Perth’s newspaper war has jacked up a notch with News Limited’s Sunday Times set to launch a Saturday “lunchbox edition” next week to take on bitter rival The West Australian, Crikey can reveal.

The Times‘ newsroom, which was whirring on all cylinders this morning to produce a trial edition to iron out any last minute kinks, is believed to be up in arms over the changes, which will force some hacks to file their scoops up to 24-hours earlier.

The deadline for the new Saturday edition will be around midday on Saturday, but most stories will need to be filed by Friday night, with the paper to appear on Perth streets at approximately 1:30pm, a source close to the paper said. In an echo of Hey Hey It’s Saturday‘s shift to Wednesday, the Saturday Sunday Times will retain its “Sunday” masthead.

The current Sunday version will continue to be produced, but will contain little in the way of fresh content.

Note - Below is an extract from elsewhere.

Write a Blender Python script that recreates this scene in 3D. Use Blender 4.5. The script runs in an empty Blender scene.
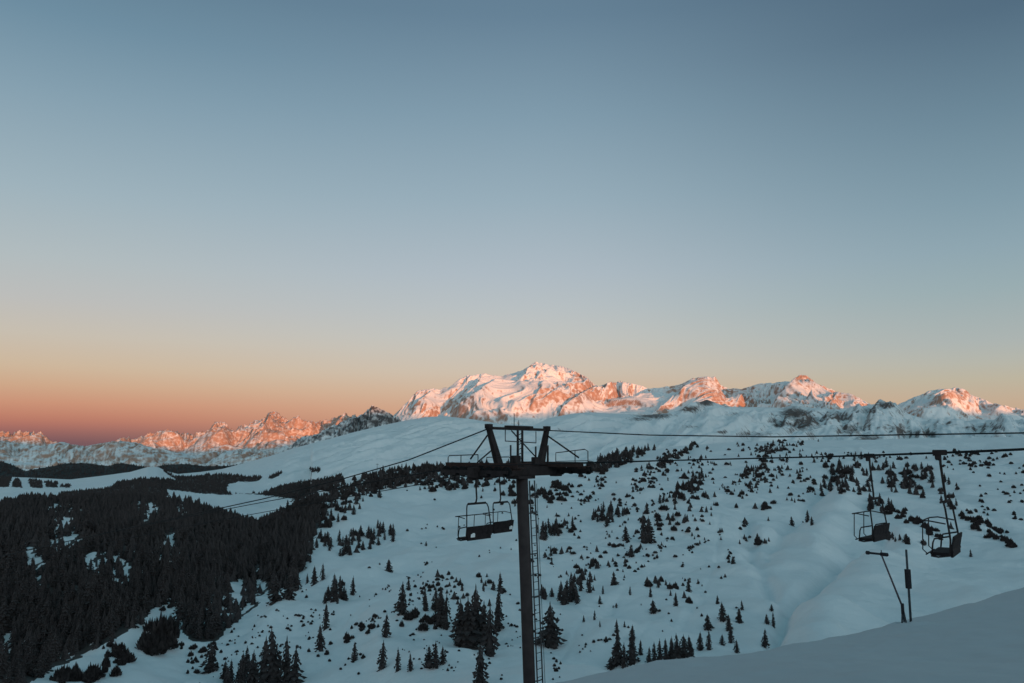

The strategic move is expected to escalate tensions between the Kerry Stokes-controlled West Australian — Perth’s sole weekday newspaper — which last week said it would launch its new Weekend West title tomorrow, promising an “all-weekend read of news, opinion, information and entertainment”. The Weekend West will remain a Saturday, but like The Weekend Australian would feature both a Saturday and Sunday dateline.

A major motivation for the News Limited salvo is to allow The Times a foothold in Perth’s booming weekend real estate advertising market, which is currently dominated by The West. It will also allow The Sunday Times to be shipped earlier to the state’s booming north.

This week, West Australian editor Brett McCarthy denied he was treading on The Sunday Times‘ territory, saying that “We both live well, apart from each other”. McCarthy was the former editor of The Sunday Times until 2007 before later defecting to WAN in 2009.

Rumours have been circulating about a Saturday Sunday Times for months, with McCarthy believed to be aware of the move well in advance. An industry insider told Crikey that the savvy editor had launched The Weekend West as a preemptive strike on his former employer.

In the three months to June, The Sunday Times‘ circulation stood at 303,581, with the Saturday West Australian on 333,768. However, another Times source said the new edition would only add around 3-4,000 to that figure, considering consumers would be unlikely to buy the same paper twice, adding that the “suicidal” strategy was “completely mad” and a “complete f-cking disaster”.

Secretary of the WA Branch of the Media Entertainment and Arts Alliance, Michael Sinclair-Jones, told Crikey that the union “would be watching very closely how the move pans out.”

“We would be concerned if people were expected to work extra hours for nothing,” he said. Sinclair-Jones said he would be meeting with Sunday Times staff on another matter today and would raise the issue of the extra edition.

Crikey understands that The Australian has known about The Sunday Times‘ shift to a Saturday edition for months but has decided not to publish anything to protect News Limited’s corporate interests in its war with WAN.

Sunday Times editor Sam Weir, who did not return calls, is in Sydney this week meeting News Limited global boss Rupert Murdoch. Sources close to the paper say that Weir is believed to be preparing to plaster an animal on the paper’s front page to satiate the mogul’s demands for “bespoke editions” during his local jaunt, as documented by former Herald Sun editor-in-chief Bruce Guthrie in his book ‘Man Bites Murdoch’.